Balanço destas estranhas eleições
Ontem foi dia de eleições e eu não quero esconder o meu entusiasmo. Adoro votar. É o único dia em que percebo a malta que segue a Casa dos Segredos. Aliás, o Parlamento é uma espécie de Casa dos Segredos mas sem pessoas de Rio Tinto.
Outra coisa em que as eleições se assemelham aos reality shows é nos grafismos. Aliás, a minha teoria é que eles usam gráficos de barras já testados no Big Brother e assim. Cenas em 3D, muitas cores, números e fotografias. Uma pessoa fica sem saber se está a ver o telejornal ou a mandar um ácido numa festa de drum’n’bass.
As eleições são também o dia em que o José Rodrigues dos Santos é possuído pelo espírito da Teresa Guilherme. Como é que aquele homem que, todos os dias mete uma cara imperturbável e fria, de repente se torna um daqueles brasileiros do Viva Melhor? Ele fala tão rápido e tão entusiasticamente que no fim da noite eu sinto-me preparado para fazer um filho e dá-lo à IURD.
Durante o dia, as televisões fazem diretos do momento em que os diferentes políticos votam. Segue-se uma curta declaração na qual estes apelam ao voto e dizem onde passarão o resto do dia. Normalmente, as respostas são convencionais. Primeiro, almoçam com a família. Depois seguem para as diferentes sedes. Este ano, Tino de Rans decidiu inovar e dizer que ia acompanhar as votações no café com os amigos enquanto bebia umas minis. Estou em crer que Rui Rio se juntou à festa porque, apesar da derrota clara, diz que se tratou de um resultado positivo. Claramente viu o número de deputados eleitos pelo PSD a dobrar.
Contudo, confesso que fiquei contente com a vitória do PS. Não por questões políticas, mas por questões de ginástica. Ver António Costa aos saltos faz-me pensar que pessoas com barriga de cerveja e inscrições de ginásio em stand-by têm representação.
Também aprecio bastante a coerência de Catarina Martins. Ver alguém de Gaia à frente de um partido que pretende a legalização das drogas leves faz todo o sentido. É uma questão de estímulo à economia local.
Ao contrário da maior parte dos analistas, não acho que a CDU tenha sido derrotada. Penso que o resultado mais baixo foi mesmo de propósito. É que tendo em conta o eleitorado tradicional do PCP faz sentido haver menos votos. Com menos votos, os resultados ficam fechados mais cedo e os velhinhos não têm de ficar acordados até tão tarde.

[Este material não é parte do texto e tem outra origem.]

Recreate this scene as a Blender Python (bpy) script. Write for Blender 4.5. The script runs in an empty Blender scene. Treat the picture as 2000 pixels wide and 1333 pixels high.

O que me deu pena foram os figurantes do CDS. Aquela malta atrás da Cristas estava com uma cara abatida. Parecia um funeral. Bem, de certa forma foi. O funeral da liderança da própria Assunção Cristas. Há uns meses, a líder do CDS sonhou ser segunda nas eleições e acabou apenas com mais um deputado do que o PAN. O que aprendeu Assunção Cristas? Que mais vale um pássaro na mão do que dois a voar. Que não devemos armarmo-nos em carapau de corrida senão acabamos como um jumento a olhar para um palácio.
Os animais foram mesmo um dos grandes vencedores da noite. Não falo do PAN, falo do CHEGA. André Ventura, conhecido comentador de futebol, foi eleito para o Parlamento. Ter um xenófobo no Parlamento é um desastre tão grande que a sua eleição devia ter sido anunciada com um Alerta CM. A questão é que André Ventura é mesmo o primeiro candidato a ser eleito pelo círculo CMTV. Resta esperar que os debates parlamentares não calhem em dia de Liga dos Campeões e o candidato grunho possa estar presente no plenário.
O Livre também elegeu uma deputada pela primeira vez. Temos uma mulher, negra e gaga, na assembleia. Joacine Katar Moreira dançou para festejar uma eleição que foi mesmo mesmo decidida no fim. Confirma-se algo que já se sabia: pode demorar mas ela chega lá.
Ainda não percebi bem mas, ao que parece, outro partido conseguiu assento parlamentar. A Iniciativa Liberal, acho que é assim que se chama. É que eu vi malta de camisinha a falar de inovação e negócios pelo que não percebi bem se era um partido ou uma repetição de um Shark Tank.
Lamentáveis foram os números da abstenção. Talvez a solução passe por ter voto televisivo com um 760 e oferta de um vale em compras para as pessoas votarem. Talvez, em vez de tempo de antena, os partidos devam ter um confessionário e fazer nomeações. Metade dos portugueses decidiu não contribuir. Mas tenho a certeza que escolherá reclamar. Citando a cientista política mais acutilante da atualidade, a minha mãe, digo-vos “Não comes sopa, não há sobremesa”. Por isso antes do pudim flan, uma colherada de brócolos. E, já agora, um pouco de noção.